If a new recession strikes, the Trump administration will get — and deserve — much of the blame.

The world’s finance ministers and central-bank governors gathered this past weekend in Washington and looked out at a global economy badly in need of treatment. Most say they understand the dangers, but that seems open to question. With the facts in plain sight and the need for policy changes all too apparent, they’ve shown little sense of urgency, and even less sign of action. Prodded by an unhinged U.S. administration, the world could be stumbling into the next global recession.

The International Monetary Fund has lowered its growth forecasts yet again. Global output is projected to rise by just 3% this year (down from the 3.3% predicted in the spring) and by a still-sluggish 3.4% (down from 3.6%) in 2020. Economic momentum is fading almost everywhere — the IMF calls it a “synchronized slowdown.” The revised outlook is already the weakest since the crash 10 years ago, and the risks in the forecast are very much, as economists say, to the downside.
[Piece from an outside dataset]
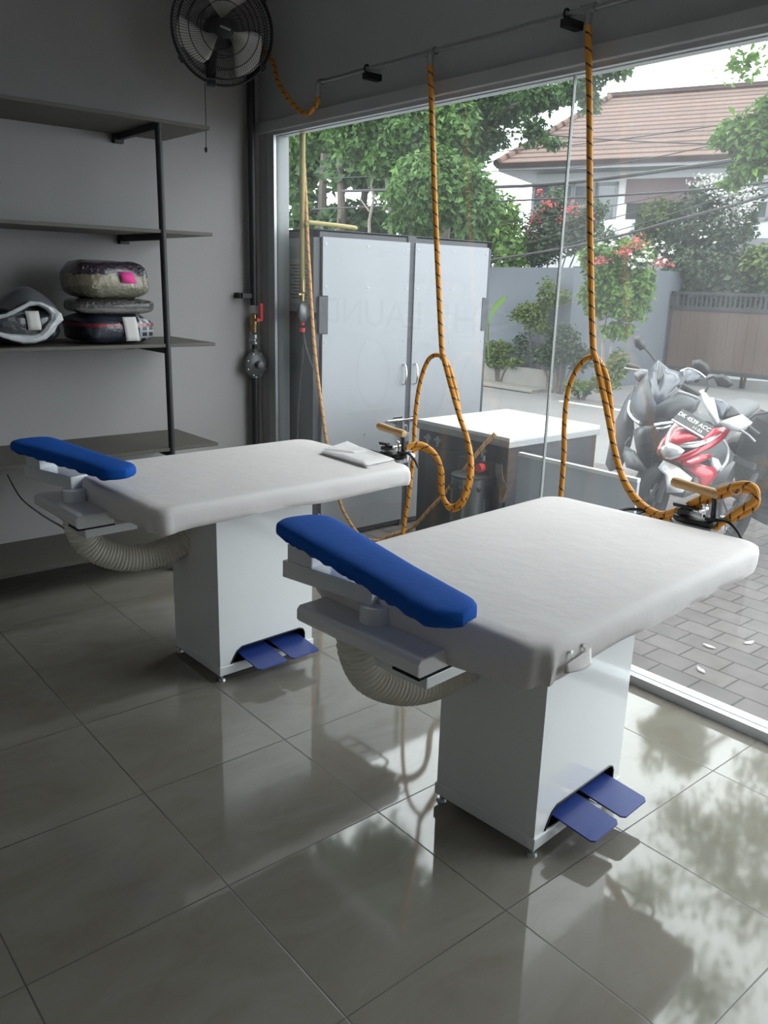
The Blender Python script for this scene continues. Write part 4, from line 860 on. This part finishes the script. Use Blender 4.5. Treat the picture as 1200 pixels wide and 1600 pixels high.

This would be concerning under any circumstances, but the prospect of recession under current conditions is truly alarming. The hesitant recovery of the past decade has depleted the conventional tools of macroeconomic policy. In many countries — not least the U.S. — fiscal stimulus and persistent budget deficits have boosted ratios of public debt to national income. Next time, governments will be reluctant to lean as heavily on extra public borrowing to raise demand, rightly or wrongly fearing lack of fiscal space. Monetary policy is all but exhausted too, with interest rates either close to their effective lower bound (as in the U.S.) or slammed down against it (as in the European Union).

Another legacy of that previous recession, and the extraordinary measures taken to contain it, is heightened financial fragility. With abundant quantitative easing and super-low interest rates, financial conditions have been kept loose to support asset prices, press down on yields and strengthen demand. The measures were necessary, but the result is outlandish asset valuations and heightened credit risk. Recklessly inflated house prices were a main cause of the crash; in many countries, they’ve soared again on the back of cheap credit. Banks have added capital since 2009, but not enough to make them safe in another big downturn. The notorious “doom loop” of risky sovereign debt and bank insolvency — recognized as a major risk after 2008 — remains substantially unaddressed in Italy and other countries.

With all these vulnerabilities to the fore, and with few if any policy options for dealing with the crash they might cause, U.S. President Donald Trump chose to embark on his trade war with China, and threatened any other country that caught his attention with the same. This astounding recklessness, unaccountably tolerated by Congress, has already caused enormous economic damage, not least in the U.S. Should the synchronized slowdown become an outright worldwide recession, the U.S. government will get, and deserve, much of the blame.

But the responsibility goes wider. Other countries could be doing far more to guard against these heightened risks.

China, for instance, has been too slow to address its financial imbalances. No doubt, Trump’s trade war has made this harder, but the Beijing government has made little progress in repairing its credit-allocation system. Under pressure, the resulting financial vulnerabilities could surface abruptly, with consequences not just for China. The U.K. has lately seemed intent on wrecking its economy and system of government in pursuit of Brexit. The EU has had years to equip the euro area with two basic necessities of a single-currency area — a common budget to mitigate recessions and a functioning banking union — and has provided neither. In every part of the world, governments have dithered over reforms that would make their economies more productive and robust. With risks mounting almost wherever you look, political dysfunction has conspired to make things worse.

Given the will, all of these problems are fixable. Some, to be sure, could be solved at a stroke. The risks posed by Trump’s trade wars, for instance, would evaporate if he merely refrained from stirring pointless conflict. Others are much more complex. Reducing fragility requires smarter regulation, to recognize the risks that arise from constantly evolving financial systems. Reviving macroeconomic policy in a world of persistently low interest rates demands fresh thinking on both monetary and fiscal fronts. Answers will be found and are starting to emerge, but governments should step up the pace.

These questions can’t wait any longer. The world economy is at a dangerous juncture, and stands desperately in need of wiser and more effective leadership. Until it gets some, the risks are unlikely to subside.